Asking the impact a judge’s career has had on others is a little like asking for an epitaph. It is, of course, a vital part of being a judge. But impact on whom?

In criminal courts, a judge’s impact on a defendant seems obvious—but even then, not
always so clear.  Undoubtedly a judge directly and often severely impacts defendants, be it in the
most noticeable circumstance of sentencing, but also, for example, by the countless rulings the
judge makes to guarantee a fair proceeding. Yet perhaps the judge’s impact is even greater in
simply how the judge treats the person—such as treating the defendant like a person and not a
file—by the words chosen, the tone used, and the patience shown. And often, perhaps most
often, that impact may not be discernible for months or years, if ever.

But not always. Last summer I was walking with a friend down the pier toward the
lighthouse at Waukegan Harbor during the noon hour. A large young man was walking toward
us. As we neared, he stopped, pointed at me, and asked whether I was a judge. He then said that
I was his judge, and had sent him to prison several years earlier. He said he had hated me, but
over time realized that I had saved his life, that he had turned himself around, and he wanted me
to know that. Sometimes the impact doesn’t happen right away—and sometimes it changes over
time. Life can be full of surprises.

But a judge’s impact on others goes beyond the parties in a case. Many non-party
witnesses appear in court, including perhaps most prominently for this discussion victims in
criminal cases. Even more broadly, how a judge acts and what a judge says impacts the
countless family members, friends, and other members of the community who may have an
interest in a particular case, or who simply are interested in seeing how our justice system
operates, either firsthand or through the media.

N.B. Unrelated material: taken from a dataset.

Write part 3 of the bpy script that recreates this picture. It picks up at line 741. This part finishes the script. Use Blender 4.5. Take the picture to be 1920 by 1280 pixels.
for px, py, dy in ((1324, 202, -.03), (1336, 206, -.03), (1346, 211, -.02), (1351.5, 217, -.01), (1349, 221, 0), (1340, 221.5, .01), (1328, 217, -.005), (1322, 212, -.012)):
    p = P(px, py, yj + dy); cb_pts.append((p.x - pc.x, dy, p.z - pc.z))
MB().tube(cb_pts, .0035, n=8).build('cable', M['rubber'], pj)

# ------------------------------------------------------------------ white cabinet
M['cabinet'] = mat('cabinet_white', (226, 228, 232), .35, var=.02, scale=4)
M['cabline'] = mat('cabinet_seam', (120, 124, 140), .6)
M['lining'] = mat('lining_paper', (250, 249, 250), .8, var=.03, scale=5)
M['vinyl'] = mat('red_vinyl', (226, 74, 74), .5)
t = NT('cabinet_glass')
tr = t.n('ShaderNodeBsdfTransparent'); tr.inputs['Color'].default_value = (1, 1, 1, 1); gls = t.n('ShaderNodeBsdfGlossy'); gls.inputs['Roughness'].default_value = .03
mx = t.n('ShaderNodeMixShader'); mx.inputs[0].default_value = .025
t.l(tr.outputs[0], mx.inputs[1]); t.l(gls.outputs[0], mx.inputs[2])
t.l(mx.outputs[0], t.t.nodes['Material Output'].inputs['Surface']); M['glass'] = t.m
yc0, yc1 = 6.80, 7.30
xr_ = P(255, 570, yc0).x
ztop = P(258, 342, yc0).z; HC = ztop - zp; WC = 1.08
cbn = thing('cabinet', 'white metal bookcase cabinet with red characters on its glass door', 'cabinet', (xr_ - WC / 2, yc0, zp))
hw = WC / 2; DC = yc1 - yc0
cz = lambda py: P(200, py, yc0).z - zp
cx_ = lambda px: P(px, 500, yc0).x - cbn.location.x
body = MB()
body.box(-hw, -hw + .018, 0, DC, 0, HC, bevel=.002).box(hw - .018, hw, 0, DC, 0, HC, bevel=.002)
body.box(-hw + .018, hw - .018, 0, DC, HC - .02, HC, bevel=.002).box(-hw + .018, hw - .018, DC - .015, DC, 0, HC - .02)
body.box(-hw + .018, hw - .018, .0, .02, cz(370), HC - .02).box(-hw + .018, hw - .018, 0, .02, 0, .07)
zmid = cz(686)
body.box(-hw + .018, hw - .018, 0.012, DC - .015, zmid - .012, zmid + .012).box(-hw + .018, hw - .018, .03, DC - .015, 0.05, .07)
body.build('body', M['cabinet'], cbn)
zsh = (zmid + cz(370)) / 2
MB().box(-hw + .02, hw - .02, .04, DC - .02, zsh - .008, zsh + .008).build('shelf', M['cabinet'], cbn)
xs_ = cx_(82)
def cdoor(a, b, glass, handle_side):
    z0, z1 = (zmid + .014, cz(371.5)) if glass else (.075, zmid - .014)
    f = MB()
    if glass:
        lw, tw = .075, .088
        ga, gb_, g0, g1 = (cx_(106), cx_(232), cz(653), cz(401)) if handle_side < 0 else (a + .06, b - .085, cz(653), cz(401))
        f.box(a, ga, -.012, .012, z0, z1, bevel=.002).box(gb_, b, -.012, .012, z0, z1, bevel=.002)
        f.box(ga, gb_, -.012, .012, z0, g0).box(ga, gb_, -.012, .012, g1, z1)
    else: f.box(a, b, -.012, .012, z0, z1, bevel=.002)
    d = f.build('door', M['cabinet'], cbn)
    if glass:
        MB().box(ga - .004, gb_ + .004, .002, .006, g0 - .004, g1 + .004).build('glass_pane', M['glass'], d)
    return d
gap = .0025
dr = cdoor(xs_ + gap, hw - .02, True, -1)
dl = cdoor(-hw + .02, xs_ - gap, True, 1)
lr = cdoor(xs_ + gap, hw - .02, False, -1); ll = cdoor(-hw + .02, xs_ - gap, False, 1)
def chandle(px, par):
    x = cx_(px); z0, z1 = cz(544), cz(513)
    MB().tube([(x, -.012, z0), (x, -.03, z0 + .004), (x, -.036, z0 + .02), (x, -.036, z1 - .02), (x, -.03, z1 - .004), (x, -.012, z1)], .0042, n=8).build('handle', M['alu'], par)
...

Indeed, the judge can also impact jurors called to serve in the judge’s courtroom. Unlike
parties or others with an interest in a case, jurors are interested only in doing justice—and, to
some extent, interested in the judge. Jurors, by definition, are plucked from their lives, forced to
put their various responsibilities and schedules on hold, and required to immerse themselves into
strangers’ problems, all the while to be guided by complex principles of law and ethereal
concepts of justice. It is no surprise jurors can be anxious, resentful, and even traumatized by the
experience. Again, how a judge acts and what a judge says can have a lasting impact on these
members of our society, as well.

Over the years, various participants in cases before me—including parties, victims, witnesses, jurors, and attorneys—have from time to time shared with me their impressions and
experiences before my court. Absent feedback, one can only speculate on the impact one has on
another. Attached are a few notes and cards I have received over the years—from sitting in
traffic court to presiding over a felony docket—reflecting how a person felt impacted by my
words or actions in some way. Like standing before a mirror, seeing oneself through another’s
eyes is always a humbling experience.

I can only continue to strive that, whatever the
circumstances, the impact of my judicial career has on others upholds the tremendous trust
placed in me and enhances our community’s respect for our judiciary.